Captain-America-2-The-winter-soldier

This isn’t really a superhero film at all…

Captain America: The Winter Soldier tells the further adventures of the world’s nerdiest superhero: the 90-something year old virgin who dresses up in the Stars and Stripes, Captain America.

Filmmakers face a tough time trying to make this guy interesting; he’s from World War II, and his uncompromising, unquestioning morals fitted well in a time when everyone knew who the bad guys were, and could generally agree that they were a bunch of arseholes.

Thankfully the filmmakers haven’t tried to just recreate that in the present day – they’ve recognised that would be boring. Instead they have made a spy thriller that forces Captain America to re-think his allegiances.

If you have to make a movie about this guy, and to be honest you really don’t, this is at least the very best way to approach it.

In the film, Captain America is carrying out dodgy black ops missions for SHIELD; the weird United Nations-type spy agency that was last seen in The Avengers (and that cheap looking TV show hardly anyone watches). When SHIELD unveils its plan to launch giant floating aircraft carriers to circle the world and wipe out threats before they happen, even the old Captain thinks that’s a bit shit.

Before he knows it, Cap is on the run with Scarlett Johanssen and a new friend named The Falcon, who has mechanical wings. They are going for a sort of gritty 70’s political thriller feel, so as you can imagine they struggle to fit the guy with wings in organically. He will sell a lot of toys though.

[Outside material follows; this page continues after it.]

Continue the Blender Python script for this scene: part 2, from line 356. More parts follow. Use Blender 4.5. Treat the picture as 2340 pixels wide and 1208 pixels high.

The last Thor film was so heroically nonsensical that trying to actually figure out what happened required David Lynch-like leaps of logic, so it’s good to find out that Marvel Studios have made a real movie here. There is a mysterious plot that is interesting and engaging, and has consequences for the characters involved. It’s not just some chase-the-magical-do-dad story. It’s about surveillance, trust and questioning patriotism, which are not safe choices to make a superhero movie about.

In fact, this isn’t really a superhero film at all.

You could take The Captain out and put in James Bond or someone and you would actually have a marginally better movie, just because your lead character wouldn’t have to dress up like such an idiot all the time. The climax is a computer-generated mess, but I was right there with the movie up to that point.

I think Chris Evans is as good as anyone could be in this role. It also benefits immensely from having no less than Robert Redford as the head of SHIELD, and the film is not afraid of using every bit of history and baggage that he brings to a role. Captain America: The Winter Soldier is a superior example of this type of thing… Worth a look.